§ **Challenge**
Without including any images, repeat the data exactly.

--

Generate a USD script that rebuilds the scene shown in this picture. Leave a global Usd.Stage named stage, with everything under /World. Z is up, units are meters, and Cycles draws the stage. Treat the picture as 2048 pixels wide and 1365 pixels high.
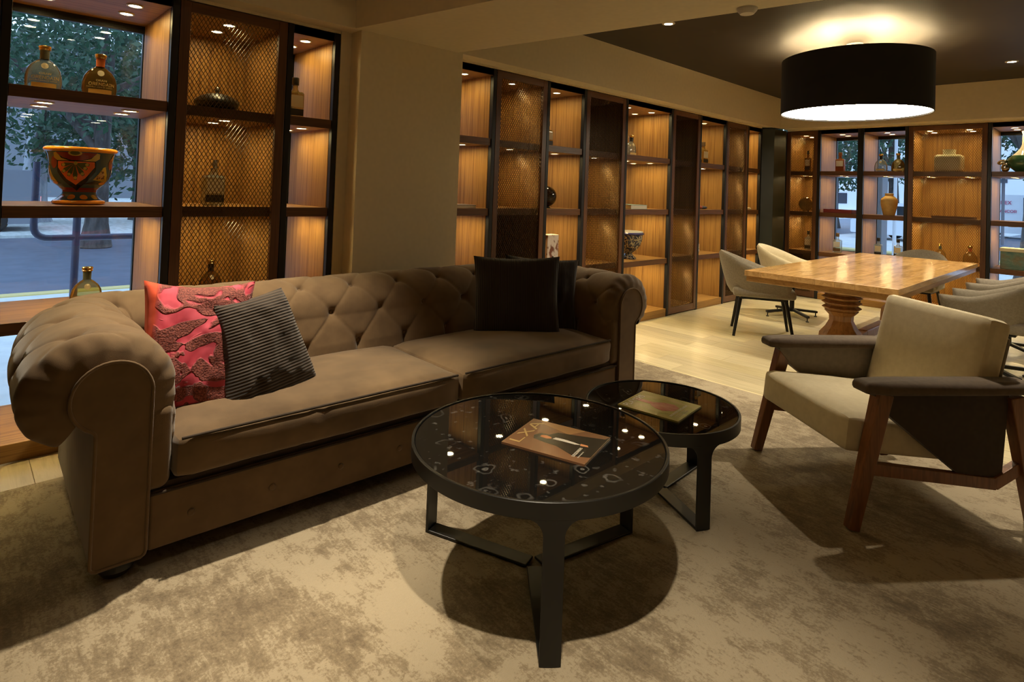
import math, random, numpy as np, trimesh, usdkit, meshkit
from pxr import Usd, UsdGeom, UsdLux, UsdShade, Gf, Sdf
from shapely.geometry import Polygon, Point, box as sbox
from shapely import affinity, union_all
PI = math.pi
stage = Usd.Stage.CreateInMemory()
UsdGeom.SetStageUpAxis(stage, 'Z'); UsdGeom.SetStageMetersPerUnit(stage, 1.0)
UsdGeom.Xform.Define(stage, '/World')
# ------------------------------------------------------------------ camera, sky, exposure
F_PX, CX, CY = 1180.0, 1019.15, 354.0          # focal length and principal point, pixels of 2048x1365
YAW, PITCH, ROLL, EYE = -0.81328, -0.021465, 0.03604, 1.35
cam = UsdGeom.Camera.Define(stage, '/World/camera')
HA = 36.0
cam.CreateHorizontalApertureAttr(HA); cam.CreateVerticalApertureAttr(HA * 1365 / 2048)
cam.CreateFocalLengthAttr(HA * F_PX / 2048)
cam.CreateHorizontalApertureOffsetAttr((1024 - CX) / 2048 * HA)
cam.CreateVerticalApertureOffsetAttr((CY - 682.5) / 2048 * HA)
cam.CreateFStopAttr(0.0); cam.CreateFocusDistanceAttr(3.0)
cam.CreateClippingRangeAttr(Gf.Vec2f(0.05, 400))
fwd = np.array([math.sin(YAW), math.cos(YAW), 0.]); rgt = np.array([math.cos(YAW), -math.sin(YAW), 0.]); up = np.array([0, 0, 1.])
f2 = math.cos(PITCH) * fwd - math.sin(PITCH) * up; u2 = math.cos(PITCH) * up + math.sin(PITCH) * fwd
r3 = math.cos(ROLL) * rgt + math.sin(ROLL) * u2; u3 = math.cos(ROLL) * u2 - math.sin(ROLL) * rgt
cam.AddTransformOp().Set(Gf.Matrix4d(*r3, 0, *u3, 0, *(-f2), 0, 0, 0, EYE, 1))
cam.CreateExposureAttr(0.2)
sky = UsdLux.DomeLight.Define(stage, '/World/sky')
sky.CreateColorAttr(Gf.Vec3f(0.50, 0.68, 1.0)); sky.CreateIntensityAttr(0.70)
PUCK, DOWN, LAMP_DISC, LAMP_BULB = 130.0, 1.2, 12.0, 330.0    # lamp strengths
SPOT, SPOT_ANGLE = 5000.0, 36.0
WARM, NEUTRAL = (1.0, 0.76, 0.33), (1.0, 0.87, 0.65)

# ------------------------------------------------------------------ helpers
_count = {}
def numbered(parent, name):
    k = (parent, name); n = _count.get(k, 0); _count[k] = n + 1
    return name if n == 0 else f'{name}_{n:03d}'
def custom(p, **kw):
    for k, v in kw.items():
        if v: p.SetCustomDataByKey(k, v)
    return p
def thing(name, label, cat, loc=(0, 0, 0), rotz=0., group=None, kind=None):
    x = UsdGeom.Xform.Define(stage, '/World/' + numbered('/World', name))
    x.AddTranslateOp().Set(Gf.Vec3d(*map(float, loc)))
    if rotz: x.AddRotateZOp().Set(float(rotz))
    return custom(x.GetPrim(), label=label, category=cat, group=group, kind=kind)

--

§ **Complete answer**
Generate a USD script that rebuilds the scene shown in this picture. Leave a global Usd.Stage named stage, with everything under /World. Z is up, units are meters, and Cycles draws the stage. Treat the picture as 2048 pixels wide and 1365 pixels high.
import math, random, numpy as np, trimesh, usdkit, meshkit
from pxr import Usd, UsdGeom, UsdLux, UsdShade, Gf, Sdf
from shapely.geometry import Polygon, Point, box as sbox
from shapely import affinity, union_all
PI = math.pi
stage = Usd.Stage.CreateInMemory()
UsdGeom.SetStageUpAxis(stage, 'Z'); UsdGeom.SetStageMetersPerUnit(stage, 1.0)
UsdGeom.Xform.Define(stage, '/World')
# ------------------------------------------------------------------ camera, sky, exposure
F_PX, CX, CY = 1180.0, 1019.15, 354.0          # focal length and principal point, pixels of 2048x1365
YAW, PITCH, ROLL, EYE = -0.81328, -0.021465, 0.03604, 1.35
cam = UsdGeom.Camera.Define(stage, '/World/camera')
HA = 36.0
cam.CreateHorizontalApertureAttr(HA); cam.CreateVerticalApertureAttr(HA * 1365 / 2048)
cam.CreateFocalLengthAttr(HA * F_PX / 2048)
cam.CreateHorizontalApertureOffsetAttr((1024 - CX) / 2048 * HA)
cam.CreateVerticalApertureOffsetAttr((CY - 682.5) / 2048 * HA)
cam.CreateFStopAttr(0.0); cam.CreateFocusDistanceAttr(3.0)
cam.CreateClippingRangeAttr(Gf.Vec2f(0.05, 400))
fwd = np.array([math.sin(YAW), math.cos(YAW), 0.]); rgt = np.array([math.cos(YAW), -math.sin(YAW), 0.]); up = np.array([0, 0, 1.])
f2 = math.cos(PITCH) * fwd - math.sin(PITCH) * up; u2 = math.cos(PITCH) * up + math.sin(PITCH) * fwd
r3 = math.cos(ROLL) * rgt + math.sin(ROLL) * u2; u3 = math.cos(ROLL) * u2 - math.sin(ROLL) * rgt
cam.AddTransformOp().Set(Gf.Matrix4d(*r3, 0, *u3, 0, *(-f2), 0, 0, 0, EYE, 1))
cam.CreateExposureAttr(0.2)
sky = UsdLux.DomeLight.Define(stage, '/World/sky')
sky.CreateColorAttr(Gf.Vec3f(0.50, 0.68, 1.0)); sky.CreateIntensityAttr(0.70)
PUCK, DOWN, LAMP_DISC, LAMP_BULB = 130.0, 1.2, 12.0, 330.0    # lamp strengths
SPOT, SPOT_ANGLE = 5000.0, 36.0
WARM, NEUTRAL = (1.0, 0.76, 0.33), (1.0, 0.87, 0.65)

# ------------------------------------------------------------------ helpers
_count = {}
def numbered(parent, name):
    k = (parent, name); n = _count.get(k, 0); _count[k] = n + 1
    return name if n == 0 else f'{name}_{n:03d}'
def custom(p, **kw):
    for k, v in kw.items():
        if v: p.SetCustomDataByKey(k, v)
    return p
def thing(name, label, cat, loc=(0, 0, 0), rotz=0., group=None, kind=None):
    x = UsdGeom.Xform.Define(stage, '/World/' + numbered('/World', name))
    x.AddTranslateOp().Set(Gf.Vec3d(*map(float, loc)))
    if rotz: x.AddRotateZOp().Set(float(rotz))
    return custom(x.GetPrim(), label=label, category=cat, group=group, kind=kind)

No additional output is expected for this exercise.